Unresolved obligations do not disappear with time. Ambazonia raises a question that extends beyond its borders: What is the responsibility of an administering authority when decolonisation concludes without enforceable constitutional settlement? Until that question is addressed, silence is not neutrality. It is inheritance.
By Ali Dan Ismael, Editor-in-Chief, The Independentist News
History does not end when a flag is lowered. It mutates. The story of the British Empire is often told as one of graceful withdrawal—of independence granted, nations born, and a world reordered under law and diplomacy. But in Southern Cameroons—today Ambazonia—that narrative collapses under scrutiny. What was presented as decolonisation was, in reality, administrative exit without constitutional closure. And today, that failure is bleeding.
A Plebiscite Without a Nation
In 1961, the people of Southern Cameroons were led to the ballot under the United Nations in the 1961 Southern Cameroons plebiscite. But what kind of choice was it?

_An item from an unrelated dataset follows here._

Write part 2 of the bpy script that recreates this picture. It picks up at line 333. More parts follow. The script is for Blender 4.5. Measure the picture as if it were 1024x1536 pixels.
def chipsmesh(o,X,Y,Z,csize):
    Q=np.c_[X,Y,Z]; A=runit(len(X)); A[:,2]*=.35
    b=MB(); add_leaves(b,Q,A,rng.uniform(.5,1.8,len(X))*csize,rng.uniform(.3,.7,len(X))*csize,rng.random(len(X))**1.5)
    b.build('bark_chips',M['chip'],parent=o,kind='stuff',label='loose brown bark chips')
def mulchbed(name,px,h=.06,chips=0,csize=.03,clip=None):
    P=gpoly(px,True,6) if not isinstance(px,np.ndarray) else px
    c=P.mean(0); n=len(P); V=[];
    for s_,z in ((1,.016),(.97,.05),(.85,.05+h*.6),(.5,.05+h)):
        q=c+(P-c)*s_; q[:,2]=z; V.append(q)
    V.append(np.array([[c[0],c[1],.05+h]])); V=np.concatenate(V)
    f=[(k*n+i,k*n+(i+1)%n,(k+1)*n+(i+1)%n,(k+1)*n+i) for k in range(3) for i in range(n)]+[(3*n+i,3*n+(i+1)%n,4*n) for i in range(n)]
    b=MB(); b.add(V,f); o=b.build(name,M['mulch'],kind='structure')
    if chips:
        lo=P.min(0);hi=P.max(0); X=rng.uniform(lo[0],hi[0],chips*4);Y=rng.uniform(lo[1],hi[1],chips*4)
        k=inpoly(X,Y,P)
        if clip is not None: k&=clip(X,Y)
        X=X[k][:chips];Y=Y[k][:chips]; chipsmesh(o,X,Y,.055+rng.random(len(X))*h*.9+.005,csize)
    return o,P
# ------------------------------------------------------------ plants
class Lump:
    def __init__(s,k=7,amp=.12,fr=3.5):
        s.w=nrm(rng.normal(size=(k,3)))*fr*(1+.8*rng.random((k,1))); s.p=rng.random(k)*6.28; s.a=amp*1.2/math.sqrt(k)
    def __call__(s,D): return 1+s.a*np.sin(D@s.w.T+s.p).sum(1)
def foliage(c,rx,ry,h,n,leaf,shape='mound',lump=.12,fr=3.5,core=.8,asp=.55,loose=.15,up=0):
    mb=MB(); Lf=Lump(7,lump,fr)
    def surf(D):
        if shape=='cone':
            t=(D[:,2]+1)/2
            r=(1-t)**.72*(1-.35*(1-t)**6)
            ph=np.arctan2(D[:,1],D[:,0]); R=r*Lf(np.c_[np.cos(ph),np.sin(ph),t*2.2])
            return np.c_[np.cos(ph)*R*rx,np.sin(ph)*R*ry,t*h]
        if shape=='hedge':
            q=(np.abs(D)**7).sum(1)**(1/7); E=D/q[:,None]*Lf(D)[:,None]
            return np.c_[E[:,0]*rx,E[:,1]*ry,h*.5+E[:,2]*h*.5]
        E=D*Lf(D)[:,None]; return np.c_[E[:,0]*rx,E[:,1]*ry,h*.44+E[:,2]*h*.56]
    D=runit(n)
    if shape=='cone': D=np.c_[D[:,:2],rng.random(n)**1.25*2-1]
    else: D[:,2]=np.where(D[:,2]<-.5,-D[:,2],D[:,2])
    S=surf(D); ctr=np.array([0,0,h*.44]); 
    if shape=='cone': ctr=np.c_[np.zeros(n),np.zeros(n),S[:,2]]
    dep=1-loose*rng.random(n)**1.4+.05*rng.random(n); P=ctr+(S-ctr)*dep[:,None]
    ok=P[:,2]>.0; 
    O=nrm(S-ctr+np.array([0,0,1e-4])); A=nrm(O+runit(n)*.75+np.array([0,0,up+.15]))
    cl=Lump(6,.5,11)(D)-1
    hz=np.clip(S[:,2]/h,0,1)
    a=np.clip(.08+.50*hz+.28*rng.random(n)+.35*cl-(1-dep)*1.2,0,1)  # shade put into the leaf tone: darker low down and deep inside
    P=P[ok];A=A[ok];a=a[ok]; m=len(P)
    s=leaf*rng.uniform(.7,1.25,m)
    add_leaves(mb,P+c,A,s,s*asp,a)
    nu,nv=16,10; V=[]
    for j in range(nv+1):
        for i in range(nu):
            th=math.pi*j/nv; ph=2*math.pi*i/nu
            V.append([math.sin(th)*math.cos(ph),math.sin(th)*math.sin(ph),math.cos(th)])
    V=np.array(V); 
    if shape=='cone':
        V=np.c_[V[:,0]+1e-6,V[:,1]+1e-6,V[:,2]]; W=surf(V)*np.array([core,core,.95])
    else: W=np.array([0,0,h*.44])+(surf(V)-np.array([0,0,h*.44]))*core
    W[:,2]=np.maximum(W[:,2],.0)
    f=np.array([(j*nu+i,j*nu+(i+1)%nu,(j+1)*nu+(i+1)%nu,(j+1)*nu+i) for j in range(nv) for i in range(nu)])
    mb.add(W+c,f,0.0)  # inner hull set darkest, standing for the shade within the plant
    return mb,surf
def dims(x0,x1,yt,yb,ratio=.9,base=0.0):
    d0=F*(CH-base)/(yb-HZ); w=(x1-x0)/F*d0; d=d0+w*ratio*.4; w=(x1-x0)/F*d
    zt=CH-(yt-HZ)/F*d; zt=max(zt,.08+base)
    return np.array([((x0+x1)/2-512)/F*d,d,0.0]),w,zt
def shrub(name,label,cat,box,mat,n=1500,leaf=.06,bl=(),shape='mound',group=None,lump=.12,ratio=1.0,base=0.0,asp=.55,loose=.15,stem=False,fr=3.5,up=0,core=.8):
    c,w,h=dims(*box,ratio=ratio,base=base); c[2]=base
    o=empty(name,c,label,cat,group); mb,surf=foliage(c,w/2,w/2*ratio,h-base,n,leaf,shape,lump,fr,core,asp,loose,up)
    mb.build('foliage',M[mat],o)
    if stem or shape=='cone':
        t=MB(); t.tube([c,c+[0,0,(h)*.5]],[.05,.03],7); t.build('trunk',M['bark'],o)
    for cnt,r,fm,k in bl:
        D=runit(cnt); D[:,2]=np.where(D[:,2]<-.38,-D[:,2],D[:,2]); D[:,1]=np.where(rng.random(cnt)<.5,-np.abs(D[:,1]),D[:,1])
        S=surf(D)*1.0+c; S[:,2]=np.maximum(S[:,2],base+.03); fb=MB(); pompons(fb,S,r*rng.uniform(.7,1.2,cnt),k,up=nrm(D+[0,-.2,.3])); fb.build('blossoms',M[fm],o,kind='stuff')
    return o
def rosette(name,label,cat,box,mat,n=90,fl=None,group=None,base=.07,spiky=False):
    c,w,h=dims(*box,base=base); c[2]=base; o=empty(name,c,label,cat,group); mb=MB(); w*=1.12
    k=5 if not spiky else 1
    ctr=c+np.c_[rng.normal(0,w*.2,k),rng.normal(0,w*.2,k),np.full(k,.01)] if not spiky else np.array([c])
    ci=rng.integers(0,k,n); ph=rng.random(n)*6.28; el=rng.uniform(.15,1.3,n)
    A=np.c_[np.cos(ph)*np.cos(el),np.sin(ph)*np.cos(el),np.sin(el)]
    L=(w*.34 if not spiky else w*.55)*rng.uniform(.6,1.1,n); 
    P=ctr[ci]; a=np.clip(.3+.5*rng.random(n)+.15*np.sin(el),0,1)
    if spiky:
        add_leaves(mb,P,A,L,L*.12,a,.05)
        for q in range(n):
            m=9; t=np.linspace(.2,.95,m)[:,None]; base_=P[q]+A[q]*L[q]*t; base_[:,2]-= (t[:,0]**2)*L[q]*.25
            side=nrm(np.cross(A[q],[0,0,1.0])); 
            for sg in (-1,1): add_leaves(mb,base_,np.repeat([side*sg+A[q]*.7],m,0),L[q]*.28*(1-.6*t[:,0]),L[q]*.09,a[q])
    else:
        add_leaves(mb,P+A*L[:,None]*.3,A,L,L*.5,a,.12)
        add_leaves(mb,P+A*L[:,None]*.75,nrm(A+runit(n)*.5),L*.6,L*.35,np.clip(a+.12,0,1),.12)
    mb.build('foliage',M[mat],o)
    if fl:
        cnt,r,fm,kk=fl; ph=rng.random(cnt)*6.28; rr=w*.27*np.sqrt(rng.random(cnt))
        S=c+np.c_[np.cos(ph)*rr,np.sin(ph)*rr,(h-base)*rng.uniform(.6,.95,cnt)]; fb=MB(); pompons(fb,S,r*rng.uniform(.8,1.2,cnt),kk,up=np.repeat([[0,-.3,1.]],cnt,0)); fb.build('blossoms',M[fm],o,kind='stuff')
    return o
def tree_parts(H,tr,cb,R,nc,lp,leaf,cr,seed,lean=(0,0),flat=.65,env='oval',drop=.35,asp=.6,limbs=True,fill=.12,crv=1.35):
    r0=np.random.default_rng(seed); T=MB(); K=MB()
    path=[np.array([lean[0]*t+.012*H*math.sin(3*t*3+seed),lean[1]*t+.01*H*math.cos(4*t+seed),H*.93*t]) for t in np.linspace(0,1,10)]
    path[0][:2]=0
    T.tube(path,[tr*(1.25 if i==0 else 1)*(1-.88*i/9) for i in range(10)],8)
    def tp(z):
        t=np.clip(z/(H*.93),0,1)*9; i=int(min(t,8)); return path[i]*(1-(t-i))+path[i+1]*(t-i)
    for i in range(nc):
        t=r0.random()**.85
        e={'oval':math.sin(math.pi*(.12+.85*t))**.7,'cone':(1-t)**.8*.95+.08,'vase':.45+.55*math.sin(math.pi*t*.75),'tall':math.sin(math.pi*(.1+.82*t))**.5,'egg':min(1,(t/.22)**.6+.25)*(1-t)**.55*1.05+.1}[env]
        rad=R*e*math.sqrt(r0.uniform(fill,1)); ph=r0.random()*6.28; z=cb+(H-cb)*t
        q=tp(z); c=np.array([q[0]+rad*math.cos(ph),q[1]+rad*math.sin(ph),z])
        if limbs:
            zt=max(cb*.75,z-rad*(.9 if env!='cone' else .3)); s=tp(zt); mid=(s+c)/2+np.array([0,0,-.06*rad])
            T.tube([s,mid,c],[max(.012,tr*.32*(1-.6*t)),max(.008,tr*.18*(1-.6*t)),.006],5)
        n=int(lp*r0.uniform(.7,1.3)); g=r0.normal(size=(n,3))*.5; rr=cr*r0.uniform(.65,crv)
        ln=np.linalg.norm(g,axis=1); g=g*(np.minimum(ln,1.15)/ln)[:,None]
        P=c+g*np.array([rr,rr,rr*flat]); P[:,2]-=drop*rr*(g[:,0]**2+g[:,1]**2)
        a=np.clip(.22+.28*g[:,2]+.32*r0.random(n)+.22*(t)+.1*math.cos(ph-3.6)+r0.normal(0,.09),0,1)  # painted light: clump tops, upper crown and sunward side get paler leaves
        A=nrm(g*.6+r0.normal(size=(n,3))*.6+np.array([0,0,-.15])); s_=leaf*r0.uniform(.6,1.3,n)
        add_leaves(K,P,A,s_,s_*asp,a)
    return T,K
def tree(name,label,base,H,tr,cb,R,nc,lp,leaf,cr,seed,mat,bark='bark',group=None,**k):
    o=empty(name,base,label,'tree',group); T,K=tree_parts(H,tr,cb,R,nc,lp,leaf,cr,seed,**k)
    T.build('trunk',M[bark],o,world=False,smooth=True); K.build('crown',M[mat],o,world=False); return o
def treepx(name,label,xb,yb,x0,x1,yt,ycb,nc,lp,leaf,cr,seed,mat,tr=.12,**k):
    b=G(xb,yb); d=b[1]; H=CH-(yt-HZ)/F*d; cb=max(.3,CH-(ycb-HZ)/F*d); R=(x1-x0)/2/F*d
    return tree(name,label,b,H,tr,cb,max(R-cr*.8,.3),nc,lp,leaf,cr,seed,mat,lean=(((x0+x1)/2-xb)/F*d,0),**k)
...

Not independence. Not sovereign statehood. Not a clearly negotiated federal union with enforceable guarantees. Instead, a constrained option transferred a people from British administration into a political arrangement with Cameroon—without binding constitutional safeguards for identity, autonomy, or future governance. This was not decolonisation completed. This was decolonisation deferred.
The Architecture of Disengagement
The United Kingdom did not remain unaware. It disengaged. There is a difference. In the decades that followed, federal protections eroded. Institutions were absorbed. Legal and educational systems were diluted within a centralized Francophone framework. Tensions grew—not unpredictably, but structurally. Yet the framing shifted: Not a decolonisation question. Not a constitutional failure. But an internal crisis.

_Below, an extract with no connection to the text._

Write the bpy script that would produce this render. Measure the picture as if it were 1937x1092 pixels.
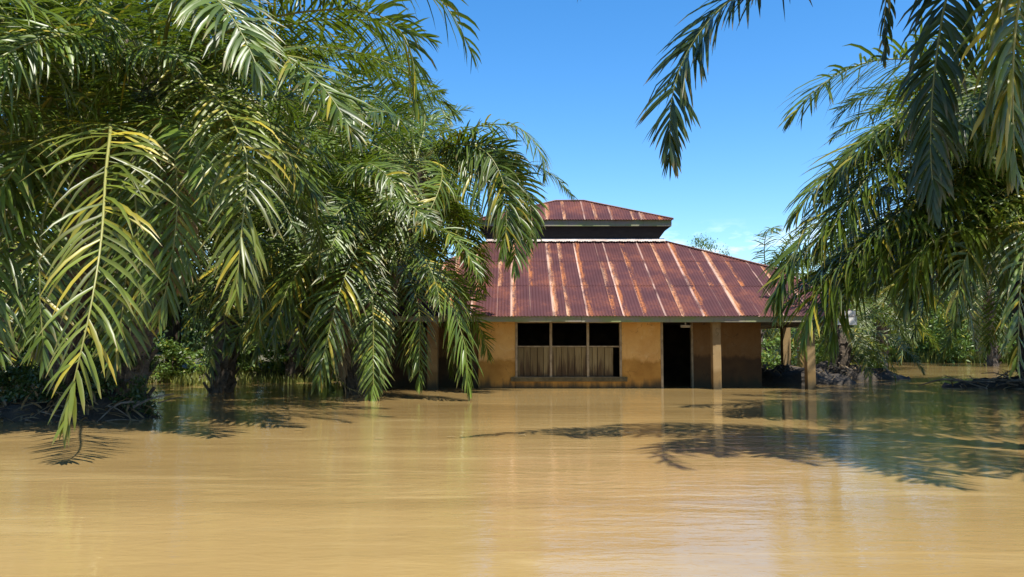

This reframing is consequential. Because to recognize Ambazonia as unfinished decolonisation would require confronting an uncomfortable truth:The administering authority exited without securing a legally coherent and enforceable political settlement. Continuity Without Consent
If Britain exited quietly, France did not need to enter forcefully. It inherited continuity. Over time, institutional alignment favored Francophone administrative dominance. The result was not immediate collapse, but gradual asymmetry—political, legal, and cultural. No grand design is required to explain this outcome. Only the preservation of an imbalanced structure.
The Cost of an Incomplete Settlement
What is unfolding today is not spontaneous instability. It is the delayed consequence of an unresolved constitutional arrangement: A people integrated without enforceable guarantees. A governance system evolving without sustained consent. A crisis emerging when reform became structurally constrained. This is not only humanitarian. It is a question of legal finality—one that sits uneasily within the principles upheld by the United Nations.
The Question Britain Has Not Answered
The age of empire did not end. It adapted. Influence replaced administration. Silence replaced decree. But unresolved obligations do not disappear with time. Ambazonia raises a question that extends beyond its borders: What is the responsibility of an administering authority when decolonisation concludes without enforceable constitutional settlement? Until that question is addressed, silence is not neutrality. It is inheritance.